NOTICE PAPER NO. 1336 OF 2022 FOR THE SITTING ON OR AFTER 13 SEPTEMBER

QUESTION NO. 2116 FOR WRITTEN ANSWER

  1. The commercial banks’ lending rates take into account factors that include the possibility that the loans may go bad and not be repaid. Therefore, the Ordinary Account (OA) interest rate is not comparable to banks’ lending rates because OA principal and interest are guaranteed by the Government.

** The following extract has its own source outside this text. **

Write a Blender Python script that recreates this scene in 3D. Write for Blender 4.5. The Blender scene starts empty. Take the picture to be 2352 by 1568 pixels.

  2. In response to rising inflationary pressures, MAS has tightened its monetary policy four times since October 2021. The stronger exchange rate has helped to dampen imported inflationary pressures. To help Singaporeans cope with rising inflation, MOF has also announced a $1.5 billion support package in June 2022. Instead of a one-off adjustment to CPF OA interest rate, the package provides more targeted and immediate relief, especially for the lower-income and vulnerable groups who are disproportionately impacted by the effects of higher prices.

  3. Even though the OA pegged rate remains at around 0.09%, the Government is paying up to 3.5% on the OA balances due to the 1% extra interest and the statutory minimum of 2.5%. Members can also transfer their OA monies to the Special or Retirement Account to earn up to 6% for members aged 55 and above, or up to 5% for members below age 55.

  4. That said, our policies are not static. We are watching the interest rate environment closely to ensure that the OA interest rate peg remains relevant in the prevailing operating environment whilst taking into consideration the longer-term outlook.